Looking again at adult books, my copy of Around The World In 80 Days sported no more than 80 pages. It may even have been 50 – I remember that by adult standards it looked short but the text was crammed in. I stayed up all night to read it, proudly going downstairs around 2am to tell my mother I’d read it all and being escorted swiftly back to bed because I had school the next day. Whether it was because she set a time limit or because I’d realised she wasn’t as happy as I’d expected her to be, I didn’t read for that long in bed again for a good few years.

This was an adult book abridged for children and done right. It was fascinating; it had pictures throughout (it was another Ladybird), the scenes chosen ensured it kept your attention, and it made you feel as though you’d really accomplished something as my pride above showed. It made you feel you’d stepped up your reading, that you’d read a whole book. I don’t feel cheated, even now, because it was produced with so much thought.

Whether or not the book’s release date coincided or if it was just my ownership of it, around the same time the BBC adaptation, a cartoon, again for children, started its run, and again it was well done.

Abridgement can work but only when it makes sense, only when it will truly offer something of value that can’t wait until maturity. Have I read Around The World In 80 Days? No, I haven’t, but I do intend to, and my childhood experience of the story together with my recent reading of Palin’s Verne-inspired trip has made me excited about it.

Has abridgement worked for you?

 
 

Beth

March 14, 2016, 3:31 am

I loved the Jules Verne books I read as a kid — Twenty Thousand Leagues Under the Sea, Journey to The Center of the Earth, Around the World… What I loved was the rich vocabulary, which made them seem peeks into an amazing, adult world. When I found copies for my kids, they were bored — the kid versions were simplified in language and complexity, taking away what had made them shine. So I tend to avoid abridgments; if you aren’t ready to read a book yet, don’t read it.
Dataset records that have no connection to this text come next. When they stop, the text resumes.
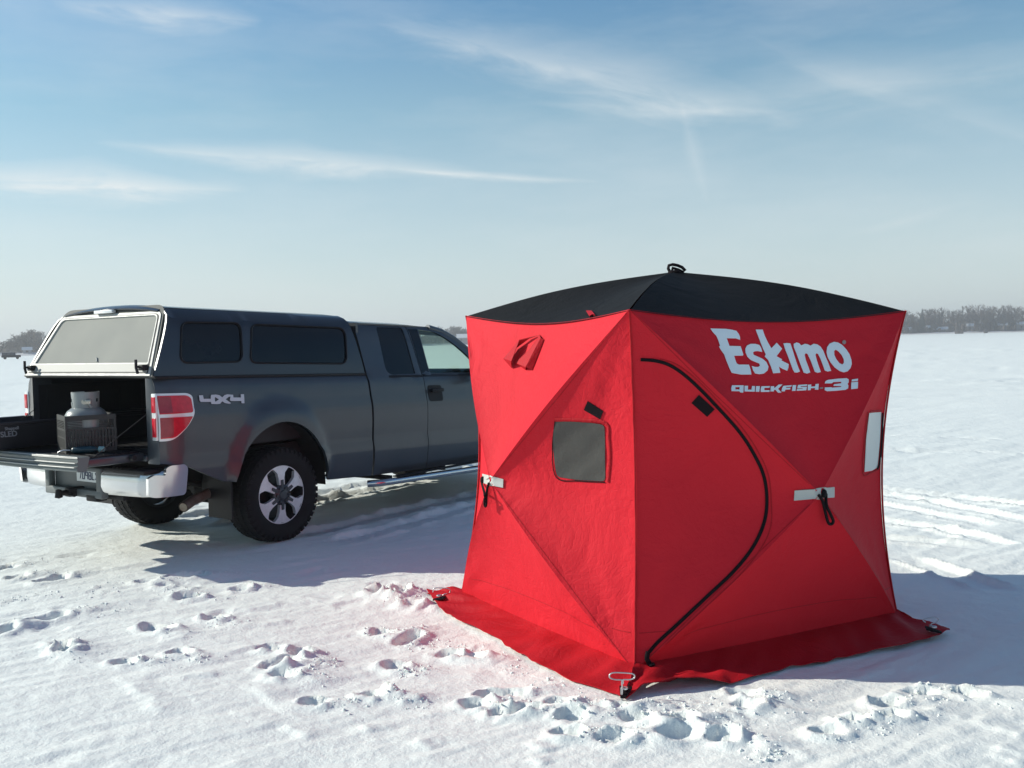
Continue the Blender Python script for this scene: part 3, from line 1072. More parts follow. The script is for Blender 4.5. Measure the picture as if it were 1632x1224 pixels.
# door zipper on the shaded side
ZIP = [(1021, 573), (1045, 575), (1070, 583), (1100, 605), (1140, 645), (1180, 690), (1205, 730), (1218, 762), (1222, 800), (1217, 835), (1200, 872), (1170, 910), (1130, 948), (1085, 990), (1050, 1022), (1034, 1040)]
zp = line_on('door_zipper', ZIP, R__, 0.0085, M_WEB, tent, 0.004)
line_on('zipper_pull', [(1033, 1038), (1031, 1050), (1034, 1060)], R__, 0.012, M_WEB, zp, 0.02, sub=3)
line_on('zipper_tab', [(1033, 1052), (1037, 1062), (1038, 1074)], R__, 0.016, M_WEB, zp, 0.03, sub=3)
line_on('zipper_flap_seam', [(x + 7 + (4 if y > 800 else 0), y - 3 + (y > 800) * 8) for x, y in ZIP[1:-1]], R__, 0.003, M_REDS, tent, 0.002)
# hook-and-loop patches
patch('fastener_patch', [(937, 639), (962, 655), (957, 668), (931, 653)], L_, M_WEB, tent)
patch('fastener_patch', [(1114, 629), (1139, 652), (1127, 664), (1102, 642)], R__, M_WEB, tent)
# windows
def crk(p):
    return 0.0015 * math.sin(p[0] * 0.10 + p[1] * 0.12)
WL = rounded([(883.5, 671), (930, 672), (964, 677), (965, 720), (965, 767), (925, 765), (888, 760), (881.5, 715)], 6, 3)
wl = patch('window', WL, L_, M_VINYL, tent, 0.004, 0.002, 4, bump=crk)
hem = [(884, 669), (930, 670), (966, 675), (970, 700), (972, 730), (969, 768)]
line_on('window_hem', hem, L_, 0.010, M_REDS, wl, 0.003)
line_on('window_edge_tape', [(885, 670), (881, 715), (887.5, 761), (925, 766.5), (965, 768.5)], L_, 0.003, M_WEB, wl, 0.004)
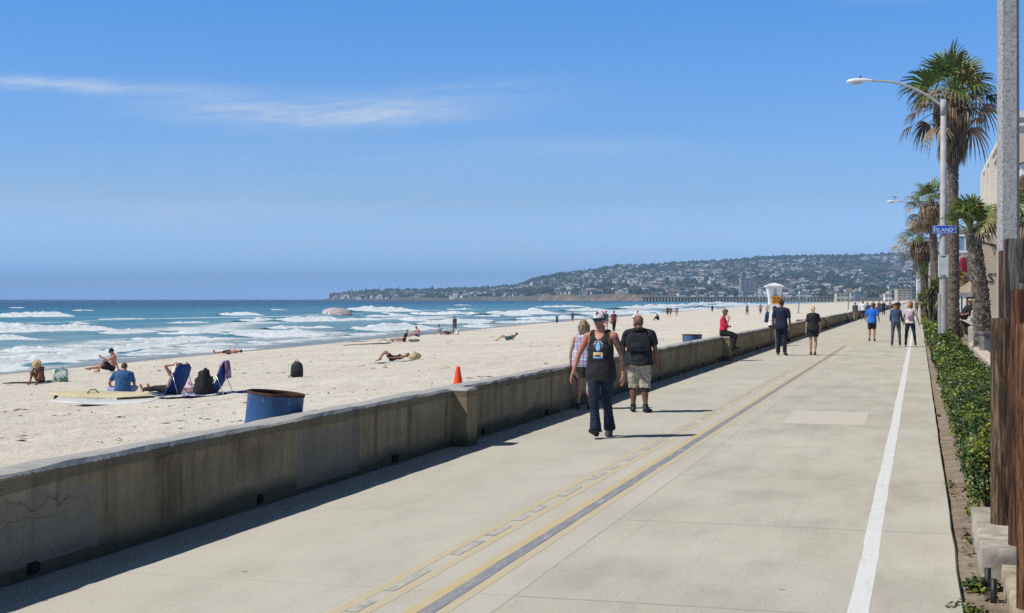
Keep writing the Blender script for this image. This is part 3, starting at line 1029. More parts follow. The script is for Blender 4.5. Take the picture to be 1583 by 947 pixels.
    bk = backpack('navy and white backpack on the back of the person sitting on the wall', r, fg, dz, [mat('navy_nylon', (.016, .03, .10), .6, .3, 12), mat('white_nylon', (.72, .73, .75), .6)], (.34, .17, .46), .16)

    # ---- tall man in navy
    pose = dict(u1=(0, .03, 1), hy=-6, hp=6, aR=((.20, .0, -1), (.08, .2, -1)), aL=((-.26, .1, -1), (-.02, .3, -1)),
                lL=((-.02, .10, -1), (-.02, .02, -1)), lR=((.03, -.06, -1), (.03, -.20, -1)), footL=(-.1, 1, .1), footR=(.3, 1, -.2))
    stripe = lambda r, f, u: 0
    r, fg, dz = person('tall man in navy shirt and navy track trousers with white side stripe', at(1208, 549), 2, 1.96, 'm', .98, pose, 'brown',
           [dict(kind='trousers', name='track_trousers', mat=[mat('navy_trousers', (.010, .014, .032), .85, .3, 14)], off=.020, len=2.03, top=.045, prof=[(0, .062), (1, .044), (2.1, .036)], wr=.010),
            dict(kind='shirt', name='shirt', mat=M_NAVY, off=.020, sleeve=.8, sflare=.025, hem=-.06, flare=.02, wr=.009)],
           dict(mat=M_DARKHAIR, off=.004, wr=.001), dict(mat=M_BROWNSHOE), lambda fg: side_stripe(fg), .0115)

    # ---- blonde woman in a black top and skirt
    pose = dict(u1=(0, .0, 1), hy=14, hp=2, tw=-4, aR=((.26, .12, -1), (.02, .5, -1)), aL=((-.20, -.10, -1), (-.10, .05, -1)),
                lL=((.02, .06, -1), (.02, .02, -1)), lR=((-.01, .03, -1), (-.05, -.06, -1)), footR=(-.05, 1, -.1))
    person('blonde woman in black blouse and short black skirt walking away', at(1257, 549), 6, 1.73, 'f', .98, pose, 'fair',
           [dict(kind='skirt', name='skirt', mat=M_BLACKCLOTH, off=.02, len=.62, flare=.02, wr=.005),
            dict(kind='shirt', name='blouse', mat=mat('black_blouse', (.013, .014, .018), .8, .3, 10), off=.024, sleeve=.75, sflare=.035, hem=-.03, flare=.02, wr=.008)],
           dict(mat=M_BLONDE, pony=.20, line=.03, off=.008, wr=.004), dict(mat=M_BROWNSHOE), None, .0115)

    # ---- jogger in bright blue
    pose = dict(u1=(0, .05, 1), hy=0, hp=5, aR=((.34, -.25, -1), (.10, .75, -.6)), aL=((-.3, .1, -1), (.05, .75, -.5)),
                lL=((-.04, .12, -1), (-.03, -.02, -1)), lR=((.04, -.02, -1), (.02, -.16, -1)), footR=(.1, 1, -.1))
    person('man in bright blue shirt and dark shorts jogging away', at(1348, 527), 2, 1.77, 'm', 1.06, pose, 'tan',
           [dict(kind='trousers', name='shorts', mat=mat('dark_shorts', (.03, .018, .026), .8), off=.018, len=.86, prof=[(0, .066), (.86, .054)], wr=.008),
            dict(kind='shirt', name='shirt', mat=M_BLUE, off=.022, sleeve=.7, sflare=.03, hem=-.05, flare=.02, wr=.009)],
           dict(mat=mat('greying_hair', (.22, .12, .09), .6, .3, 30), off=.004, line=.04, wr=.002), dict(mat=M_RUBBER), None, .0125)

    # ---- two women on roller skates
    pose = dict(u1=(0, .05, 1), hy=-14, hp=4, aR=((.25, .25, -1), (.25, .55, -.9)), aL=((-.18, .25, -1), (.1, .8, -.6)),
                lL=((-.10, .02, -1), (-.05, -.06, -1)), lR=((.11, .02, -1), (.06, -.06, -1)))
    person('roller skating woman with long auburn hair, denim jacket and grey leggings', at(1385, 536), 2, 1.74, 'f', 1.0, pose, 'fair',
           [dict(kind='trousers', name='leggings', mat=mat('grey_leggings', (.075, .09, .10), .7, .2, 12), off=.008, len=1.9, top=.075, wr=.003),
            dict(kind='shirt', name='denim_jacket', mat=mat('light_denim', (.055, .085, .16), .85, .3, 14), off=.020, sleeve=1.7, hem=.015, flare=.01, wr=.008)],
           dict(mat=M_RED_HAIR, len=.27, wide=.042, sides=True, line=.03, wr=.007), None, lambda fg: skate_parts(fg, M_RUBBER, mat('grey_wheel', (.12, .12, .13), .5)) + cap_parts(fg, M_BLACKCLOTH, None, True, .017)[:1], .0125)
    pose = dict(u1=(0, .06, 1), hy=10, hp=6, aR=((.42, .0, -1), (.30, .2, -1)), aL=((-.30, .15, -1), (.0, .7, -.6)),
                lL=((-.13, .03, -1), (-.08, -.06, -1)), lR=((.16, .04, -1), (.12, -.06, -1)))
    r, fg, dz = person('roller skating woman with copper hair, white top and dark jeans', at(1407, 536), -3, 1.74, 'f', 1.04, pose, 'fair',
           [dict(kind='trousers', name='jeans', mat=mat('indigo_jeans', (.016, .026, .06), .85, .3, 14), off=.010, len=1.9, top=.06, wr=.004),
            dict(kind='shirt', name='top', mat=mat('cream_top', (.66, .58, .54), .85), off=.016, sleeve=.5, hem=-.015, flare=.01, wr=.007)],
           dict(mat=mat('copper_hair', (.42, .17, .05), .5, .4, 18, .5, 60), len=.07, wide=.05, sides=True, line=.03, wr=.012, off=.018), None, lambda fg: skate_parts(fg, M_RUBBER, mat('grey_wheel', (.12, .12, .13), .5)), .0125)
    backpack('small pale pink backpack worn by the copper haired skater', r, fg, dz, [mat('pink_nylon', (.62, .42, .52), .6), mat('mauve_nylon', (.46, .28, .40), .6)], (.25, .12, .30), .19)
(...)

In my limited experience (myself as a kid, kids I’ve met as an adult and a parent), children can handle bad endings — it’s adults who can’t handle giving children sad endings. When telling my kids bedtime stories, they would pick “American style” or “Greek style” which would change whether all three little pigs lived while the wolf ran away, or whether only the third pig survived to dine on wolf soup at the end.

Vishy

March 14, 2016, 12:02 pm

Wonderful post, Charlie! I read a lot of abridged classics when I was a child – Dickens, Charlotte Bronte, Austen, Shakespeare, R.L.Stevenson, Jules Verne, Dumas. I love the abridged version of ‘Around the World in Eighty Days’ – so it was so nice to know that you loved it too. I remember reading it in my aunt’s place. Everyone was sitting in a room and talking while I was sitting in another room reading it. I later went back and read the original one and it was wonderful too. I am not sure whether they should change the ending of a book in the abridged version. I agree with you though that sometimes sad / tragic endings or complex endings might be hard to take for younger readers.

Kailana

March 15, 2016, 8:11 pm

I tend to avoid abridged books, so I am not sure what I think about them. They might work for me, but I haven’t tried. lol

Charlie

March 18, 2016, 10:52 am

Beth: That’s a good point about abridgements, that some books need the language to work (we go on enough about lovely writing as bloggers!) Not being ready is something I’d agree with too.

We can go too far about bad endings, worry too much, and then that worry will stay with the child for some time. I like the ‘style’ idea, that’s quite fun!

Vishy: Thanks, Vishy! That is quite a list! Yes, 80 Days was done rather well, I think. You chose the right activity ;) With bad endings, timing is definitely important; I think Beth’s idea comes into this well – there are some books that shouldn’t be read but a lot can.

Kailana: Fair enough. I think they work up to a certain point – a certain age.